Everyone celebrates Christmas, but Thanksgiving is unique to America (okay, so Canada, Liberia and part of Norway have Thanksgiving too, but you get what I'm saying), it is special, it is all about joy and gratitude and friends and family, it is part of who we are as a people. It is not just a holiday from work and school, or a chance to eat oneself into a coma, or a reason to stay up until 4 in the morning with 1000s of strangers to get a good deal on a flat screen TV at Best Buy.
Maybe the problem is not everyone has a vested interest in Thanksgiving? I mean, I don't remember really participating in Thanksgiving dinner preparation until I was in High School. Somehow (PS, I actually do know how), it just magically appeared on the table and was consumed in 30 minutes flat. That's a lot of effort for a half hour. Now, don't get me wrong, I'm a proud member of the "Food is Love" club, so I get laboring over a multi-course meal for hours, even days, only to have it disappear in minutes. But, I wondered recently, is that why we celebrate Thanksgiving, for the food?
Honestly? Probably.
Something has to be done, so this year we're starting some new traditions. We're focusing on the reasons for this holiday and truly celebrating the bounty of our harvest. We're talking a lot more about the people and things that make our lives pretty darn amazing. We're doing thankful crafts and playing gratitude games and trying to remember to give thanks every chance we get. Having small children around means you get a lot of do-overs. So, this year we're having one, a do-over. We're reinventing ourselves as thankful people who are grateful for more than homemade rolls and sausage stuffing (notice, I did not say "instead of," because, let's be honest, we're still grateful for the food).
So far? It's working. We're feeling pretty thankful. I hope these small changes we've made in our Thanksgiving observance will stick. I hope this means we'll be looking forward to future Thanksgivings for more reasons than pie, parades, and hours of football. Mostly, I hope we'll always remember to give thanks for Thanksgiving.
How do you remember to give thanks for Thanksgiving?
7 comments:
You pretty much summed up my dismay. As far as I can tell, stores jumped from Halloween straight to Christmas. For cryin' out loud.
Me, I'm thankful that Sandra and I are flying to Paris the day after Thanksgiving. :-)
I love this post. Thanks. It gives me lots of ideas for things to do with my kids. I still have a hard time thinking about any holiday when it is 90 degrees outside but this helps.
Such a great post. It really is true. Thanksgiving always gets the shaft.
We made a Thanksgiving box one year. It was decorated nicely. You write down each year what you are grateful for and place it in the box. Then you add to it every year and look back on the things you were grateful for in years prior.
oh, I like lauren's idea! Please send your craft ideas, I need to do them. Frankly, after 4 years without thanksgiving, I don't really miss it. the meal that is. i do need more opportunities to be grateful.
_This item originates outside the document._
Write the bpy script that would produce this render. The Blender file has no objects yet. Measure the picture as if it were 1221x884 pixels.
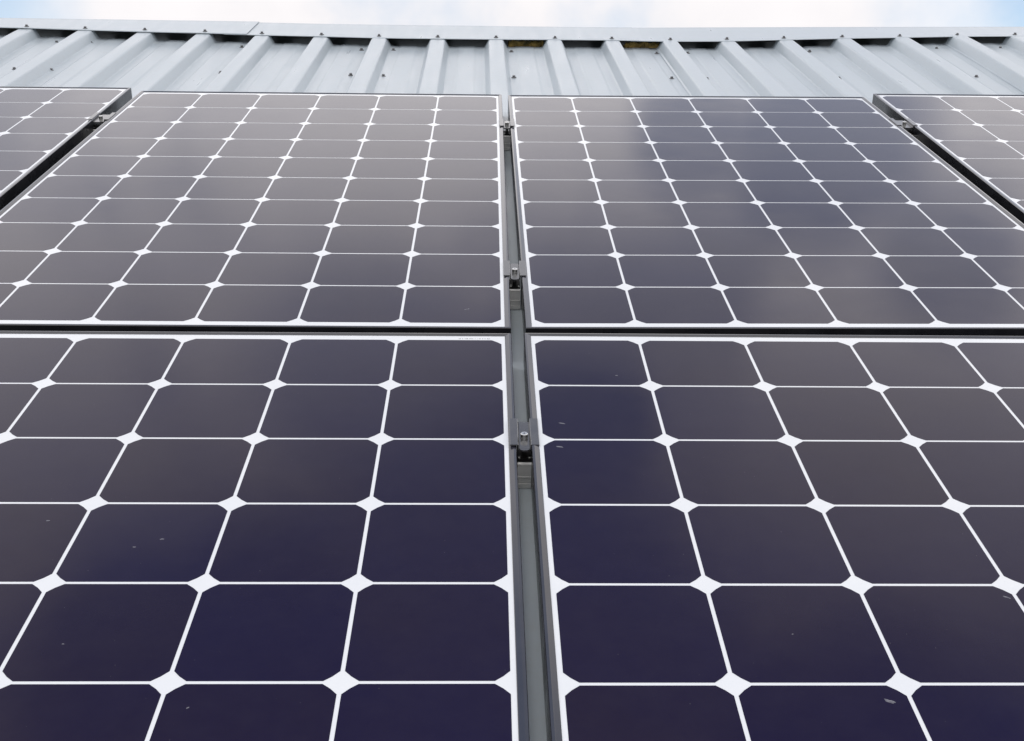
import bpy, bmesh, math, random
from mathutils import Matrix, Vector, Euler, noise as mnoise

C = bpy.context.scene
COL = C.collection
random.seed(7)
R = math.radians

# ------------------------------------------------------------------ placement frame
# "roof frame": X along the ridge, Y up the slope, Z out of the glass of the panels
SLOPE = R(17.0)
S = Matrix.Translation((0, 0, 4.0)) @ Matrix.Rotation(SLOPE, 4, 'X')

# ------------------------------------------------------------------ camera
cam_d = bpy.data.cameras.new('camera')
cam = bpy.data.objects.new('camera', cam_d)
COL.objects.link(cam)
cam_d.sensor_width = 36.0
cam_d.lens = 1474.07 / 1221.0 * 36.0
cam_d.clip_start = 0.02
cam_d.clip_end = 20000
cam.matrix_world = S @ Matrix.Translation((0.4501, -2.5499, 0.7398)) @ \
    Euler((1.1351, -0.01364, -0.01624), 'XYZ').to_matrix().to_4x4()
C.camera = cam

# ------------------------------------------------------------------ world: daylight sky with broken bright cloud
SUN_EL, SUN_AZ = R(74), R(205)        # azimuth clockwise from +Y
w = bpy.data.worlds.new('World')
C.world = w
w.use_nodes = True
nt = w.node_tree
nt.nodes.clear()


def N(tree, t, **kw):
    n = tree.nodes.new(t)
    for k, v in kw.items():
        setattr(n, k, v)
    return n


def math_node(tree, op, a, b=None, clamp=False):
    n = N(tree, 'ShaderNodeMath', operation=op, use_clamp=clamp)
    for i, v in enumerate((a, b)):
        if v is None:
            continue
        if isinstance(v, (int, float)):
            n.inputs[i].default_value = v
        else:
            tree.links.new(v, n.inputs[i])
    return n.outputs[0]


out = N(nt, 'ShaderNodeOutputWorld')
sky = N(nt, 'ShaderNodeTexSky', sky_type='NISHITA')
sky.sun_disc = False
sky.sun_elevation = SUN_EL
sky.sun_rotation = SUN_AZ
sky.air_density = 1.0
sky.dust_density = 0.4
sky.ozone_density = 3.5
bg_sky = N(nt, 'ShaderNodeBackground')
bg_sky.inputs['Strength'].default_value = 0.15
nt.links.new(sky.outputs[0], bg_sky.inputs['Color'])
tc = N(nt, 'ShaderNodeTexCoord')
nz = N(nt, 'ShaderNodeTexNoise')
nz.inputs['Scale'].default_value = 3.6
nz.inputs['Detail'].default_value = 6
nz.inputs['Roughness'].default_value = 0.55
nt.links.new(tc.outputs['Generated'], nz.inputs['Vector'])
nfac = nz.outputs['Fac']
# holes in the cloud: (direction, angular radius, depth)
HOLES = [((0.490, 0.860, 0.14), 0.210, 1.0),
         ((0.262, 0.828, 0.505), 0.090, 0.62),
         ((0.160, 0.845, 0.505), 0.055, 0.58),
         ((0.345, 0.750, 0.560), 0.065, 0.50),
         ((0.075, 0.705, 0.705), 0.075, 0.70),
         ((-0.10, 0.740, 0.665), 0.11, 0.36),
         ((0.02, 0.560, 0.828), 0.24, 0.62),
         ((-0.20, 0.540, 0.820), 0.18, 0.75),
         ((0.30, 0.470, 0.830), 0.17, 0.7),
         ((-0.43, 0.90, 0.13), 0.14, 0.7)]
hole = None
for d, rad, dep in HOLES:
    v = Vector(d).normalized()
    dist = N(nt, 'ShaderNodeVectorMath', operation='DISTANCE')
    nt.links.new(tc.outputs['Generated'], dist.inputs[0])
    dist.inputs[1].default_value = v
    wob = math_node(nt, 'ADD', dist.outputs['Value'],
                    math_node(nt, 'MULTIPLY', math_node(nt, 'SUBTRACT', nfac, 0.5), rad * 1.5))
    mr = N(nt, 'ShaderNodeMapRange', interpolation_type='SMOOTHSTEP')
    mr.inputs['From Min'].default_value = rad * 0.55
    mr.inputs['From Max'].default_value = rad * 1.20
    mr.inputs['To Min'].default_value = dep
    mr.inputs['To Max'].default_value = 0.0
    nt.links.new(wob, mr.inputs['Value'])
    hole = mr.outputs[0] if hole is None else math_node(nt, 'MAXIMUM', hole, mr.outputs[0])
# general thinning of the cloud
thin = N(nt, 'ShaderNodeMapRange', interpolation_type='SMOOTHSTEP')
thin.inputs['From Min'].default_value = 0.36
thin.inputs['From Max'].default_value = 0.52
thin.inputs['To Min'].default_value = 0.40
thin.inputs['To Max'].default_value = 0.0
nt.links.new(nfac, thin.inputs['Value'])
hole = math_node(nt, 'MAXIMUM', hole, thin.outputs[0])
cloud_ramp = N(nt, 'ShaderNodeValToRGB')
cr = cloud_ramp.color_ramp
cr.elements[0].position = 0.30
cr.elements[0].color = (0.86, 0.838, 0.858, 1)
cr.elements[1].position = 0.62
cr.elements[1].color = (1.0, 0.970, 0.978, 1)
nt.links.new(nfac, cloud_ramp.inputs[0])
bg_cloud = N(nt, 'ShaderNodeBackground')
# the cloud deck is brightest low down ahead and thins to a duller zenith
sepd = N(nt, 'ShaderNodeSeparateXYZ')
nt.links.new(tc.outputs['Generated'], sepd.inputs[0])
lum = N(nt, 'ShaderNodeValToRGB')
lr = lum.color_ramp
lr.elements[0].position = 0.0
lr.elements[0].color = (0.50, 0.50, 0.50, 1)
lr.elements[1].position = 1.0
lr.elements[1].color = (0.50, 0.50, 0.50, 1)
for p_, v_ in ((0.14, 0.51), (0.22, 0.56), (0.40, 0.83), (0.50, 0.87), (0.60, 0.75), (0.68, 0.58), (0.76, 0.49), (0.85, 0.50)):
    e_ = lr.elements.new(p_)
    e_.color = (v_, v_, v_, 1)
nt.links.new(sepd.outputs[2], lum.inputs[0])
nt.links.new(math_node(nt, 'MULTIPLY', lum.outputs[0], 2.0), bg_cloud.inputs['Strength'])
nt.links.new(cloud_ramp.outputs[0], bg_cloud.inputs['Color'])
mx = N(nt, 'ShaderNodeMixShader')
nt.links.new(hole, mx.inputs[0])
nt.links.new(bg_cloud.outputs[0], mx.inputs[1])
nt.links.new(bg_sky.outputs[0], mx.inputs[2])
nt.links.new(mx.outputs[0], out.inputs['Surface'])

# ------------------------------------------------------------------ sun, veiled by thin cloud
sun_d = bpy.data.lights.new('sun', 'SUN')
sun_d.energy = 0.5
sun_d.angle = R(14)
sun_d.color = (1.0, 0.965, 0.92)
sun = bpy.data.objects.new('sun', sun_d)
COL.objects.link(sun)
dirv = Vector((math.sin(SUN_AZ) * math.cos(SUN_EL), math.cos(SUN_AZ) * math.cos(SUN_EL), math.sin(SUN_EL)))
sun.rotation_euler = dirv.to_track_quat('Z', 'Y').to_euler()
sun.location = (0, 0, 30)

C.view_settings.view_transform = 'Standard'
C.view_settings.look = 'None'
C.view_settings.gamma = 1.0
C.view_settings.use_curve_mapping = False
C.view_settings.exposure = 0.0


# ------------------------------------------------------------------ helpers
def mat(name):
    m = bpy.data.materials.new(name)
    m.use_nodes = True
    b = m.node_tree.nodes['Principled BSDF']
    return m, m.node_tree, b


def obj(name, bm, m, parent=None, matrix=None):
    """link a bmesh as one mesh object, built in the parent's local space"""
    me = bpy.data.meshes.new(name)
    bm.normal_update()
    bm.to_mesh(me)
    bm.free()
    me.materials.append(m)
    o = bpy.data.objects.new(name, me)
    COL.objects.link(o)
    if parent is not None:
        o.parent = parent
    if matrix is not None:
        if parent is None:
            o.matrix_world = matrix
        else:
            o.matrix_local = matrix
    return o


def thing(name, label, cat, matrix, group=None):
    o = bpy.data.objects.new(name, None)
    COL.objects.link(o)
    o.empty_display_size = 0.1
    o.matrix_world = matrix
    o['label'] = label
    o['category'] = cat
    if group:
        o['group'] = group
    return o


def box(bm, x0, x1, y0, y1, z0, z1):
    vs = [bm.verts.new(p) for p in ((x0, y0, z0), (x1, y0, z0), (x1, y1, z0), (x0, y1, z0),
                                    (x0, y0, z1), (x1, y0, z1), (x1, y1, z1), (x0, y1, z1))]
    for f in ((0, 3, 2, 1), (4, 5, 6, 7), (0, 1, 5, 4), (1, 2, 6, 5), (2, 3, 7, 6), (3, 0, 4, 7)):
        bm.faces.new([vs[i] for i in f])


def prism(bm, prof, axis, a0, a1):
    """closed profile (list of 2D points) swept along an axis: 'X' (prof = y,z) or 'Y' (prof = x,z)"""
    def P(p, a):
        return (a, p[0], p[1]) if axis == 'X' else (p[0], a, p[1])
    A = [bm.verts.new(P(p, a0)) for p in prof]
    B = [bm.verts.new(P(p, a1)) for p in prof]
    n = len(prof)
    for i in range(n):
        bm.faces.new((A[i], A[(i + 1) % n], B[(i + 1) % n], B[i]))
    bm.faces.new(A)
    bm.faces.new(B)
    bmesh.ops.recalc_face_normals(bm, faces=bm.faces[:])


def lathe(bm, prof, seg, cx=0, cy=0):
    """revolve (r, z) points about a vertical axis"""
    rings = []
    for r, z in prof:
        if r < 1e-7:
            rings.append([bm.verts.new((cx, cy, z))])
        else:
            rings.append([bm.verts.new((cx + r * math.cos(2 * math.pi * k / seg),
                                        cy + r * math.sin(2 * math.pi * k / seg), z)) for k in range(seg)])
    for a, b in zip(rings[:-1], rings[1:]):
        for k in range(seg):
            k2 = (k + 1) % seg
            if len(a) == 1 and len(b) == 1:
                continue
            if len(a) == 1:
                bm.faces.new((a[0], b[k], b[k2]))
            elif len(b) == 1:
                bm.faces.new((a[k], b[0], a[k2]))
            else:
                bm.faces.new((a[k], b[k], b[k2], a[k2]))
    bmesh.ops.recalc_face_normals(bm, faces=bm.faces[:])


def interp(tab, x):
    if x <= tab[0][0]:
        return tab[0][1]
    for (x0, v0), (x1, v1) in zip(tab[:-1], tab[1:]):
        if x <= x1:
            return v0 + (v1 - v0) * (x - x0) / (x1 - x0)
    return tab[-1][1]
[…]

I was thinking a service project that weekend, any ideas?
Thanksgiving is actually my favorite holiday. I enjoy being thankful and I enjoy cooking & eating yummy food & being with family. :) I've been enjoying dusting off my gratitude journal & I'm trying to write every day in November.
My other comment- Halloween seemed leapfrogged to me when I went to Michaels about a week before Halloween & it was all Christmas stuff. But that must be because Halloween stuff was out in July!!
Christmas does not, cannot start, until the day after Thanksgiving. At least in my world. I love, love Thanksgiving.
And, be prepared. Adam doesn't like it, but I expect to go around the table at Thanksgiving and have everyone say what they are grateful for in that year- kids too! :)
I agree with you. Thanksgiving gets the shaft. I love Thanksgiving. The food, the family, and the very traditional -go around the table and say what you are thankful for- before dinner. Last year I started a thanksgiving chain (a link for everything you are thankful for-things written on it.) but I think it got trashed in the move.
I think Thanksgiving sets the perfect mood for Christmas. It definitely should NOT be skipped.